20:27 bez paniki na wall street___3838_97_iv_tr_0-0_103286327913fabe[00].mp3 Bez paniki na Wall Street. Audycja z cyklu "Historia na opak" z udziałem dr Janusza Osicy i prof. Pawła Wieczorkiewicza. (PR, 21.09.1997)
24 października na rynek rzucono 13 milionów akcji, które straciły 30% wartości. Na Wall Street wybuchła panika. Inwestorzy rzucili się, by sprzedawać akcje, zanim ceny ulegną dalszemu spadkowi. Jednak nikt nie chciał kupować, wszyscy chcieli sprzedawać.
Tysiące Amerykanów uświadomiło sobie, że papiery wartościowe stały się makulaturą. Wiele osób straciło dorobek całego życia. Zanotowano wiele samobójstw. Na nic zdały się desperackie próby interwencji poważnych banków. Lawina przekroczyła punkt krytyczny.
Taki był czarny czwartek na nowojorskiej giełdzie, który zapoczątkował wielki kryzys gospodarczy.
Wielki Kryzys
Wiadomo było, że poważny kryzys w takim kraju, jak Stany Zjednoczone musi odbić się w innych państwach. Lawina bankructw i zadłużenia szybko dotarła do Europy. Była to największa z dotychczasowych katastrof świata finansów. Nie oszczędziła także Polski, która przez zaledwie kilka lat cieszyła się efektami reformy walutowej Władysława Grabskiego. Świat ogarnął kryzys paraliżujący na wiele lat gospodarkę nawet najpotężniejszych mocarstw.
Skutkiem była utrata pracy przez miliony ludzi. W Stanach Zjednoczonych bezrobocie sięgnęło 30 procent. Spadek produkcji przemysłowej dochodził w niektórych krajach do 50%, a wartość handlu światowego zmalała trzykrotnie.
Pożywka dla dyktatorów
Poprawę sytuacji gospodarczej zanotowano dopiero w 1933 roku. W tym roku doszedł też w Niemczech do władzy Adolf Hitler, co przez wielu historyków jest uważane za jeden ze skutków giełdowego krachu. W Stanach Zjednoczonych kryzys przezwyciężono dzięki wprowadzeniu przez prezydenta Theodore'a Roosvelta programu New Deal. Reformy zakładały zatrudnienie bezrobotnych w inwestycjach państwowych.
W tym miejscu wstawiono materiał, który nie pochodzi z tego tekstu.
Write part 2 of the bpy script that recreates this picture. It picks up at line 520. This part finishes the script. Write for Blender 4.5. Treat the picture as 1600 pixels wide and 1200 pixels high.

Czy można było uniknąć kryzysu?
W audycji "Historia na opak" red. Sławomir Szof wraz ze swoimi gośćmi, dr Januszem Osicą i prof. Pawłem Wieczorkiewiczem zastanawiali się, czy kryzys był nieunikniony, a także jak by się potoczyły losy świata, gdyby do niego nie doszło?
- Z krachami na giełdzie bywa tak, że w pewnym momencie przestają działać instrumenty i prawa ekonomiczne, a zaczyna działać masowa psychologia. W wypadku Wielkiego Kryzysu ten czynnik psychologiczny był szalenie istotny – mówił prof. Paweł Wieczorkiewicz. – Istniały możliwości racjonalnego opanowania sytuacji, ale postawa konsumentów i przerażonego społeczeństwa na to nie pozwalała.